Fearlessly Create Loving and Supportive Relationships
Strong, loving relationships that hold us, support us and encourage us to thrive are what we seek, and what fuel our growth as human, social animals. And yet, most of us find ourselves in relationships (work or personal) where we either don’t feel truly loved and appreciated, or we feel that we are not free to fully express our own unique desires, creativity and exploration.
Today’s Fearless food for thought takes a tongue-in-cheek look at the complex dynamic that holds us back from the very thing that we would love:
Every problem in a relationship is caused because we are afraid to let go of our fear of what would happen if we let go od our fear.
Our fear in relationships is rooted in our childhood stories.
As children, we want to be held and know that we are safe and secure, and we also want to explore the world around us and know that we are free to express our will.
But as babies and infants we soon learn that “we can’t just have it all”. Our parents may be busy when we want to be held, or they may stop us from going somewhere or doing something because it is dangerous. And we take this to mean that just expressing ourselves doesn’t always get us what we want, so we find ways to get more attention or to avoid or ignore direction.
As we grow into young children, our budding sense of self ‘gets hurt’ when we are told “don’t do that” because it is not ‘acceptable’ or ‘safe’, or “don’t say that” because it is not ‘polite’ or ‘right’. So we ‘learn’ that we can either be free and have it our way (in which case we will not be loved), or we can be loved but not be free (in which case we must make our desires and expression secondary to others’ wishes).

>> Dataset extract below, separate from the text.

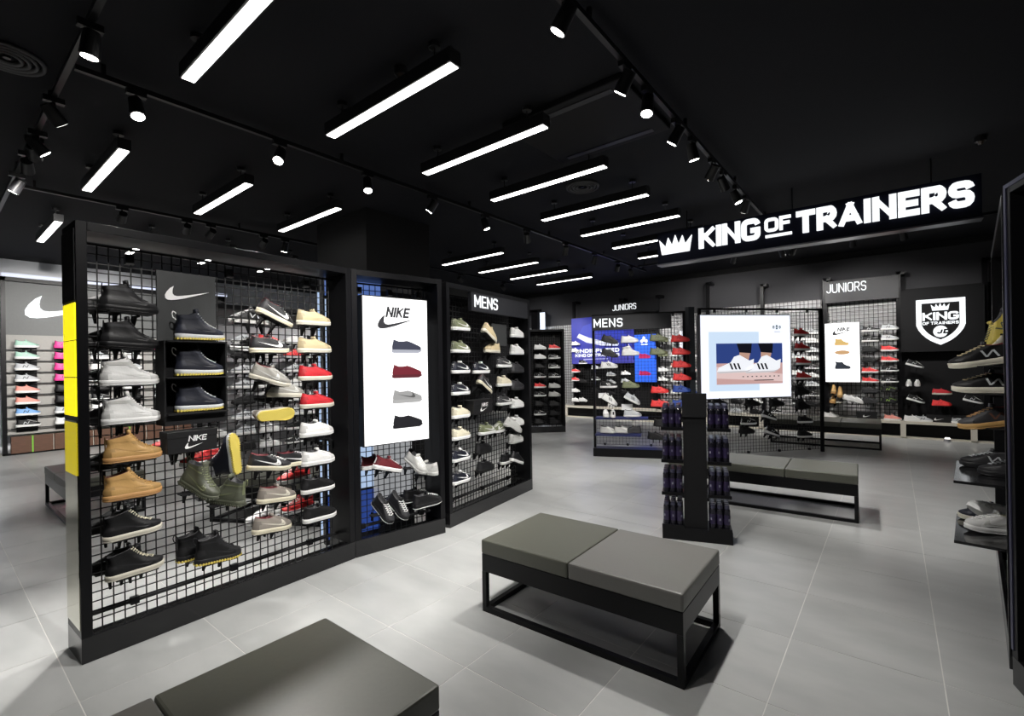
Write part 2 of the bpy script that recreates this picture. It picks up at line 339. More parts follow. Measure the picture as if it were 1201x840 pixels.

As we mature and start to observe the complexity of relationships, we notice that people always make demands on us and each other. We notice that some people demand and some comply, some are praised and some are ostracized, some do their own thing and some are part of a group. And so we tell ourselves that we must give up some aspect of ourselves to meet those demands, that we cannot fully express ourselves and be safe, loved, and free.
We become afraid that if we don’t control and manoeuvre our interactions, we will not get what we want. So we adopt three different fear strategies to avoid being unsafe or unaccepted or unfree:
We seek to dominate others and impose our will, our wishes, our opinions on them, so that our sense of freedom is not jeopardised. We put ourselves first, we dismiss the opinions, ways or wishes of others, and we consider ourselves in some way better than others. We feel confronted and threatened when someone challenges our views or doesn’t want to go along with our wishes. Unconsciously we fear that if we allow the will of others to exist, it will obliterate our sense of self. “I know better.” and “It’s my way or the highway.” are common voices of fear in this orientation.
We try to make ourselves indispensable to others by always agreeing, obliging, complying with their wishes or by being an ‘important’ person in the world. We offer to go out of our way, we do a lot for others, and we let it be known how much we do and how busy we are. We overwork ourselves and do more than we really want to, and we feel disappointed and angry when we are not praised or rewarded. Unconsciously we fear that if we don’t have enough that is of value to the world, we will be excommunicated. “I must be a good person” or “It’s important to do and have a lot.” are common voices of fear in this orientation.
We separate ourselves from others to never be hurt or rejected or challenged. We avoid true intimacy, we withdraw from connection, or we tell ourselves that we don’t really care. We are suspicious or disbelieving when others show us love or concern, and withdraw if others trigger strong positive or negative emotions in us. We feel uncomfortable after we receive a lot of praise, approval or success, or numb after we have been hurt. Unconsciously we fear that if we let others into our world, we will be violated. “If I don’t care, I can’t get hurt.” and “Leave me alone.” are common voices of fear in this orientation.
All that we would really love is to give voice to our true expression and to experience fulfilling love in all its forms. And yet, when we adopt one of these fear strategies, we in fact distance ourselves from our true selves and other people. What started out as a childhood strategy to get us love and freedom ends up being what keeps us away from love and freedom!
In truth, the only thing limiting us from having loving and supportive relationships is that we try to control others because we hold on to a fear of what would happen if we didn’t control them in the ways above. When we allow for the possibility that others may dominate us, reject us or hurt us, we simultaneously understand that we are always free to express ourselves and that as adults, we hold an endless capacity to generate love for ourselves and others. All we need to do is acknowledge that we are free and that demanding love from others indicates that we are holding back our own love.
This week try letting go, just a little bit, of what you fear will happen if you don’t dominate, appease or ignore the people you care about, and choose instead to express yourself to them freely in a loving and supportive way….and watch yourself as you take one step closer to relationships without fear.